To the non-Orthodox Christian the presence of the iconostasis seems foreign and obtrusive. However, it strengthens the communion of saints, gives call to worshippers to contemplate the eternal, and
solidly demarcates the sacred space of the altar from the rest of the church. The iconostasis does this in a way that invites and yet firmly reminds us of the reverence needed for holy things and holy spaces. The
reverence for sacred space has been lost in Western Christianity with devastating consequences for those who are not Orthodox.
After the Orthodox victory over iconoclasm, the iconostasis began its centuries-long development. As the faithful brought their own icons to hang on the wall or lattice screen that separated the sanctuary
from the rest of the church, they would gradually fill the wall, row by row. Slowly, the rows of icons took on an organized form, giving meaning to the place of each icon on the iconstasis. It is not until the middle ages in Russia that we find the completed development of the iconostasis in its classical form. From there it slowly spread to the rest of the Orthodox world. Historically, the placing of icons in the sacred spaces of churches is a movement that was begun and continued by the Orthodox faithful, not something forced on the faithful by the Church. Indeed, the placing of sacred images in sacred spaces dates back to the Old Testament.

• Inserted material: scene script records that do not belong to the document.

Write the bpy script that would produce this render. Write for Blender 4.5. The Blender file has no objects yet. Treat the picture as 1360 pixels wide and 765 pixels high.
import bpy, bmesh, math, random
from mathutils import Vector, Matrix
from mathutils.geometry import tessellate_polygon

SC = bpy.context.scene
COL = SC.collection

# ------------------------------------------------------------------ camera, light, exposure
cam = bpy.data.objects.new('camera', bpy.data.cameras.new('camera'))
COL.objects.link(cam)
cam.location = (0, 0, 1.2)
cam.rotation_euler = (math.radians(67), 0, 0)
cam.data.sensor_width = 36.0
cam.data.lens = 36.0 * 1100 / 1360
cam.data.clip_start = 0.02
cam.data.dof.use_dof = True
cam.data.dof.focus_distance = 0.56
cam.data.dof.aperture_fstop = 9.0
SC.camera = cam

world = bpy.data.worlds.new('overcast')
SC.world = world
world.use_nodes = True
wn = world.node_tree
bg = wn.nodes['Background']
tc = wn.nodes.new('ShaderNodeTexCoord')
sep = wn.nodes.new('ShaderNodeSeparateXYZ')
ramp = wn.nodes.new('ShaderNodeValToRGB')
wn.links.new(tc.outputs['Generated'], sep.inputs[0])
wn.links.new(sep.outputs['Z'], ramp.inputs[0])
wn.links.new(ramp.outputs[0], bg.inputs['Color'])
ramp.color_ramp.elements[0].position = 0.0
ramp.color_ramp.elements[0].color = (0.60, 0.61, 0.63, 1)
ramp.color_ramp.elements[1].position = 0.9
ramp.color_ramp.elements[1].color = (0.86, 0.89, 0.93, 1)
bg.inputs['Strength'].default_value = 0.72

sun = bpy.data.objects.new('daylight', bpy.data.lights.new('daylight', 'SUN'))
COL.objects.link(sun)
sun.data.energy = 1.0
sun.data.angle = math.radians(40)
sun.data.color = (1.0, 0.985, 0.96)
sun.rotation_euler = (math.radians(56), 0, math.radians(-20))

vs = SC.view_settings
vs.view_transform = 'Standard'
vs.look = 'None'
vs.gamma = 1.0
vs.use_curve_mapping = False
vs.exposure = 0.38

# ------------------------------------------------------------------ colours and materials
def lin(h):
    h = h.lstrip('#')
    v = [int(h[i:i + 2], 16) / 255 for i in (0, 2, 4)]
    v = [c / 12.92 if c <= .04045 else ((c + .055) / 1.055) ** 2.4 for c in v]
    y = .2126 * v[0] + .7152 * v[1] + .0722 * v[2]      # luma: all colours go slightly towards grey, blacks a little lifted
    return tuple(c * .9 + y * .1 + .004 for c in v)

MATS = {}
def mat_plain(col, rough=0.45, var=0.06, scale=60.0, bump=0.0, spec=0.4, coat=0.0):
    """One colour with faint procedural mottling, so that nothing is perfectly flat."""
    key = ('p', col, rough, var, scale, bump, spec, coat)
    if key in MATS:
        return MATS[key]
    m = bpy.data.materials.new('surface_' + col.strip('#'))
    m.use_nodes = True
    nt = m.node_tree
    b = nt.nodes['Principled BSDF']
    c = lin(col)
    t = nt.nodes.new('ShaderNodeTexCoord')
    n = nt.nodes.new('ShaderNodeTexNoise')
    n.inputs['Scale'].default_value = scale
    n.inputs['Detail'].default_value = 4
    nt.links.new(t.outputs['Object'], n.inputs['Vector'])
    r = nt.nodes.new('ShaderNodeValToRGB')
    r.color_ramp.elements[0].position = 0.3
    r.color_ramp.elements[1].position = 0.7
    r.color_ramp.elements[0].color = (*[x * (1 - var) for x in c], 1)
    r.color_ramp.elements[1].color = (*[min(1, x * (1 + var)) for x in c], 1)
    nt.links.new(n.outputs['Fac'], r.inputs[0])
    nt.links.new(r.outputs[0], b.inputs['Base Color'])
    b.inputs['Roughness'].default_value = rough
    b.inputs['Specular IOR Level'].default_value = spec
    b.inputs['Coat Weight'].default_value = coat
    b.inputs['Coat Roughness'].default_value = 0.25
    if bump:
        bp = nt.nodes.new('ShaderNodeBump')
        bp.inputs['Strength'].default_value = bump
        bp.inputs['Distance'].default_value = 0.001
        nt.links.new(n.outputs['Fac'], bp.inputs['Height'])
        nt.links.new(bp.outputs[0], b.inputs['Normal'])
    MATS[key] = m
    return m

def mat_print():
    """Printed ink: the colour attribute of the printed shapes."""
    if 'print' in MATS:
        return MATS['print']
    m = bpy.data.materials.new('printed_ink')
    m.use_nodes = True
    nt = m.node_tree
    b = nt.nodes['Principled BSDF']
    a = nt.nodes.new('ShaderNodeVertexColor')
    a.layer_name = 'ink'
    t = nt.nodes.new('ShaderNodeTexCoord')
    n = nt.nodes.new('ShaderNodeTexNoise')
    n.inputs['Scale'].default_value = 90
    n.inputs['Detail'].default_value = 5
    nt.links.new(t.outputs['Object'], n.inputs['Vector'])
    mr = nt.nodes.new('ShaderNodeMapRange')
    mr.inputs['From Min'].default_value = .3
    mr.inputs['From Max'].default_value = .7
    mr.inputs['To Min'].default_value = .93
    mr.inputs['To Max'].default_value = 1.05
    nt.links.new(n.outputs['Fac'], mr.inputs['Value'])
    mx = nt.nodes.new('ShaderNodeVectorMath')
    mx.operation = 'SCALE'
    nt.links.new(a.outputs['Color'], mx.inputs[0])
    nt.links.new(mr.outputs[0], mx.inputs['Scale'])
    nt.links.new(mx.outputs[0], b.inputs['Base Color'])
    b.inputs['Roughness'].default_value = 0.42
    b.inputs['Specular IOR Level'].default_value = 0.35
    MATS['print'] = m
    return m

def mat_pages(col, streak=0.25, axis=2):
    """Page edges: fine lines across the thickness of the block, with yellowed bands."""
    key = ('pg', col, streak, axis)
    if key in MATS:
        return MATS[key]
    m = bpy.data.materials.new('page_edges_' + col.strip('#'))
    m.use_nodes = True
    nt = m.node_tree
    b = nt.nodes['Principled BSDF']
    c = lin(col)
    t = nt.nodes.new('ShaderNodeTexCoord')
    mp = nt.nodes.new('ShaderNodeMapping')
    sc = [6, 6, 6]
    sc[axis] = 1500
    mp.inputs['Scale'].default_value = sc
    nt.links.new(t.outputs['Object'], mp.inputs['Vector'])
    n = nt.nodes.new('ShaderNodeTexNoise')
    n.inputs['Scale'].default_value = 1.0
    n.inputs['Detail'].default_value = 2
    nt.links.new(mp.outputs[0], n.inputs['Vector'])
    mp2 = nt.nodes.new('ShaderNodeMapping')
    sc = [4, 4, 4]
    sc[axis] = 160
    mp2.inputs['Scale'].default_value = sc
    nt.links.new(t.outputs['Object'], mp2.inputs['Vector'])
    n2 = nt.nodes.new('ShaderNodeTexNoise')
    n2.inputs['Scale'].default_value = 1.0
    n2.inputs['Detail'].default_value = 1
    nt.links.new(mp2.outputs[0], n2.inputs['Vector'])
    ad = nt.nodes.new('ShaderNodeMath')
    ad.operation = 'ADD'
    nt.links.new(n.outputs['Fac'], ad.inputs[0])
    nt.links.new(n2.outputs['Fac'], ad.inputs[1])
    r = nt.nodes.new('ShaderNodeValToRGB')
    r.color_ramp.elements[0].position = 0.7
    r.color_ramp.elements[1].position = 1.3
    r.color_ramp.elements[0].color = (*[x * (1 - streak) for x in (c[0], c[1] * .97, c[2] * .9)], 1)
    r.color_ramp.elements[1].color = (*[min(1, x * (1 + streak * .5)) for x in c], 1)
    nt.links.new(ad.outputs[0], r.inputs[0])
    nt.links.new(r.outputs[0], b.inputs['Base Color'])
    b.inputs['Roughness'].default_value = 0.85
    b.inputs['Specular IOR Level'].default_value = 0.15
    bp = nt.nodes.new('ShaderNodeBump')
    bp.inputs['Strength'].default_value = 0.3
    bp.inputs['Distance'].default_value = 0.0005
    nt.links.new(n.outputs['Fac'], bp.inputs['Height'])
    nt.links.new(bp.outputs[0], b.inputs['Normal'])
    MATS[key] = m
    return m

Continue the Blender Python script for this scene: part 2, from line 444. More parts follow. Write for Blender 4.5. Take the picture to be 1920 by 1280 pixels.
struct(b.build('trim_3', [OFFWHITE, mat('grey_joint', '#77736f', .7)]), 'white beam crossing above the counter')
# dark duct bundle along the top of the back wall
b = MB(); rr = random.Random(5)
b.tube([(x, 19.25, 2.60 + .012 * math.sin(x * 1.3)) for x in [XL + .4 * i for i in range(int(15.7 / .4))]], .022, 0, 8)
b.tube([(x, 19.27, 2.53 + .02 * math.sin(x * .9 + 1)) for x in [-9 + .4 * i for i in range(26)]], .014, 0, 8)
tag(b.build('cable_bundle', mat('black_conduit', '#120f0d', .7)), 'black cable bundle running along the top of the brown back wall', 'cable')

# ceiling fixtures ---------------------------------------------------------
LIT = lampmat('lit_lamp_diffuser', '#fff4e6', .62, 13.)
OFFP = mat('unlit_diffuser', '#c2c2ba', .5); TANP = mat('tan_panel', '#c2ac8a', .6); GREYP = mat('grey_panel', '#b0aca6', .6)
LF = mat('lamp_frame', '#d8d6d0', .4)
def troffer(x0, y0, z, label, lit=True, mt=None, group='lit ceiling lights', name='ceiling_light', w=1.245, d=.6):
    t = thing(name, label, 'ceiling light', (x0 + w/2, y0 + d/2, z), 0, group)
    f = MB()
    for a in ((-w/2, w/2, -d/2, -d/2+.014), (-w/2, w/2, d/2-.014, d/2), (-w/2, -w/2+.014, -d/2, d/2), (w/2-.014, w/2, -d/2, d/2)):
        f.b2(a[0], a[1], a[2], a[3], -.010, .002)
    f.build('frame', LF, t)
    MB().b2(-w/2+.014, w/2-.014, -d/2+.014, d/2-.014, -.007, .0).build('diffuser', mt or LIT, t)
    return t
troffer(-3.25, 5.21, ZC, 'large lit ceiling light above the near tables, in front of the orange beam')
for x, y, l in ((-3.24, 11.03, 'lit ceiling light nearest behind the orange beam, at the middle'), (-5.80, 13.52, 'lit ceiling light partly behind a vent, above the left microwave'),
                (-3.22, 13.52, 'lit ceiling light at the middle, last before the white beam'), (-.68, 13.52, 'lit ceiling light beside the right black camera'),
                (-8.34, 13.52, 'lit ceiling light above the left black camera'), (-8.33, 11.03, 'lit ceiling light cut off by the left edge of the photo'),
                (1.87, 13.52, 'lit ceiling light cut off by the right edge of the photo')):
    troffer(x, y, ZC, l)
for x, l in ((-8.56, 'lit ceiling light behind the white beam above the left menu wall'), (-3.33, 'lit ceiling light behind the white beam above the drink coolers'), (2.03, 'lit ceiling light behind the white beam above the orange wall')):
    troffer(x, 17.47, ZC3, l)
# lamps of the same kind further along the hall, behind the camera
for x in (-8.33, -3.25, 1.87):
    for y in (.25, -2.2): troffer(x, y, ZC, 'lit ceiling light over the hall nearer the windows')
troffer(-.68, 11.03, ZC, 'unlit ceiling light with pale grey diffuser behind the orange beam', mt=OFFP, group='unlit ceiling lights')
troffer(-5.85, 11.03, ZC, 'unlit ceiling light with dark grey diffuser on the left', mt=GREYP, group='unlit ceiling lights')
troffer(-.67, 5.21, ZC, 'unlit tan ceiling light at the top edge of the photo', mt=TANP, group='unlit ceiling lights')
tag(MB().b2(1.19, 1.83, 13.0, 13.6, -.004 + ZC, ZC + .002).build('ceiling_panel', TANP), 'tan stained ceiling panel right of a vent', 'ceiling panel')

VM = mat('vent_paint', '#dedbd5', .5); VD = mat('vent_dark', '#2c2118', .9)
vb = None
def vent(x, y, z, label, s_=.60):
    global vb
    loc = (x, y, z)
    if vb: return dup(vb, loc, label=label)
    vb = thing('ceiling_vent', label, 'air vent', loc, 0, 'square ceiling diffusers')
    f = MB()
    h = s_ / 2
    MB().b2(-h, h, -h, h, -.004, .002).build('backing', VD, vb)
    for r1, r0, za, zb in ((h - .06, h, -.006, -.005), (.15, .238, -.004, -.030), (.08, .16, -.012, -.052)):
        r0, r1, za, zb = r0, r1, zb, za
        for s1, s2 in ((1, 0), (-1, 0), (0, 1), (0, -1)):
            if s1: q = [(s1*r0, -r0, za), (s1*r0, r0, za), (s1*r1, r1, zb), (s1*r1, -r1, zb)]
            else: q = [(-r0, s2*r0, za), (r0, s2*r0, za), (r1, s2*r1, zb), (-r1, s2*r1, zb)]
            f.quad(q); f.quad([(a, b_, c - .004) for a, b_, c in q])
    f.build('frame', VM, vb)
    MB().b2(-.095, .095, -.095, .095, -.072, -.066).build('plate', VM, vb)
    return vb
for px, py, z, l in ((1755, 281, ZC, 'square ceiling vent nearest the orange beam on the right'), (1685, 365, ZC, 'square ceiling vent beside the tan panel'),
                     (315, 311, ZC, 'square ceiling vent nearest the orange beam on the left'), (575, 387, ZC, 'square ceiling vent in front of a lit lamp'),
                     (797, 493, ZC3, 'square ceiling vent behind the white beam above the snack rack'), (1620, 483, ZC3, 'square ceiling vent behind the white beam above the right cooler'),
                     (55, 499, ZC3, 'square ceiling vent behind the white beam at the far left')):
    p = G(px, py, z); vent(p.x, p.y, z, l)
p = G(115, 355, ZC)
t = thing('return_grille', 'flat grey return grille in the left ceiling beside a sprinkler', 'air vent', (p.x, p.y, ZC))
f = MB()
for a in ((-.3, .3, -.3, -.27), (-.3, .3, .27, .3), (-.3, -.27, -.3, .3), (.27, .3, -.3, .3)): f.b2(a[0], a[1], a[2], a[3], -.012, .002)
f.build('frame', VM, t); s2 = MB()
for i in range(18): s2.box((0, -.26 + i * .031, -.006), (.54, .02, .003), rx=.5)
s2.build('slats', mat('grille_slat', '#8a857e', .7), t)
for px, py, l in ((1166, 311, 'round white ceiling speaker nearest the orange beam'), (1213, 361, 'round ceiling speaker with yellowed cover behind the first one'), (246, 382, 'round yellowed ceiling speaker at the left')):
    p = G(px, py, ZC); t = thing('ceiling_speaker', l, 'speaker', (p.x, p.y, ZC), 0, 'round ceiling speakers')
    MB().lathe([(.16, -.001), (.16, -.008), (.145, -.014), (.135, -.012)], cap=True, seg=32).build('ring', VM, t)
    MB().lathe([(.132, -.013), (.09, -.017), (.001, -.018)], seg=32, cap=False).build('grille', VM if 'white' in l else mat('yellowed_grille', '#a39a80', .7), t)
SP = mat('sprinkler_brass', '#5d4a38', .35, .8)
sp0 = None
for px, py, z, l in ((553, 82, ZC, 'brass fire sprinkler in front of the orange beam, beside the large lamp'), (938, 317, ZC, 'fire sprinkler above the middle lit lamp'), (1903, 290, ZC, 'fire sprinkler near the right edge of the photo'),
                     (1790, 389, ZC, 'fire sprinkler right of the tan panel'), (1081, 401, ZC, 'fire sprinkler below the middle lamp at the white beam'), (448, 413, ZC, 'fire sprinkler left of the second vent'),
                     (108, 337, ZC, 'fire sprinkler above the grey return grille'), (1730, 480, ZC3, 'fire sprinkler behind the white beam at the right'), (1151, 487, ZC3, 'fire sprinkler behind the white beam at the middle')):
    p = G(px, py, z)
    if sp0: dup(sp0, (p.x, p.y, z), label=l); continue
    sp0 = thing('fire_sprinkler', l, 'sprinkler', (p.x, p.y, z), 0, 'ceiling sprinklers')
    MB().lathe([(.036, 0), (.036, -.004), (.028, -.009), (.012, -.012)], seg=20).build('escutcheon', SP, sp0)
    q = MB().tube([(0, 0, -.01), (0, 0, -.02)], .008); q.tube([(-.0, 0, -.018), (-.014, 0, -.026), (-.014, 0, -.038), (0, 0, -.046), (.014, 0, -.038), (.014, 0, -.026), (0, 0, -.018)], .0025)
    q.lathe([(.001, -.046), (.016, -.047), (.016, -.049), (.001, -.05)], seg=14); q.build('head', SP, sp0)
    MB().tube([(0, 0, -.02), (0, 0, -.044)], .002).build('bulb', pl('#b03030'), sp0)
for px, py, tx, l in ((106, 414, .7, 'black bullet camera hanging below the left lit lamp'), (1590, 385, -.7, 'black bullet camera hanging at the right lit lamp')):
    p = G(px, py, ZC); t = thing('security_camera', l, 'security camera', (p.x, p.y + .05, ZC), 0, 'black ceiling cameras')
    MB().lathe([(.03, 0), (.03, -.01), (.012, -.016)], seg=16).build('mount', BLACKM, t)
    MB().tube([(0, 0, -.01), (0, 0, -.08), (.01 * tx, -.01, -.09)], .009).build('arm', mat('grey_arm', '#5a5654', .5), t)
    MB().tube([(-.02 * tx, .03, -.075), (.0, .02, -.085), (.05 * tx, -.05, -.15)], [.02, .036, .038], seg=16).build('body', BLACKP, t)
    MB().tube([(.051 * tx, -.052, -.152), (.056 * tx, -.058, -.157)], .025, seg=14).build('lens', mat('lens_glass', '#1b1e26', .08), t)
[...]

Though the presence of images in sacred spaces dates back to the Old Testament, the veneration of icons was not always easily accepted by all Christians. By the eighth century, an iconoclast controversy began, which would plague the church for the better part of a century. The iconoclasts opposed the use of holy images based, in part, on the second commandment, but also on the belief that the spiritual is far superior to the material, and therefore a material image couldnt possibly be sacred. There were many powerful influences on the iconoclasts, including the Moslems and a number of the Byzantine Emperors. Orthodoxy tends to not define dogmas until it becomes absolutely necessary for the good of the Church to do so. As a result, the responses to iconoclasm were not yet fully developed at the time of the iconoclast outbreak. It took the writings of St. John of Damascus, St. Theodore Studite and an ecumenical council, to solve the problem. In fact, it took two councils to resolve the controversy as the first council agreed with the iconoclasts. Several decades later a second, true council was called to refute the first council. It was
only after the second council that iconoclasm began to wane.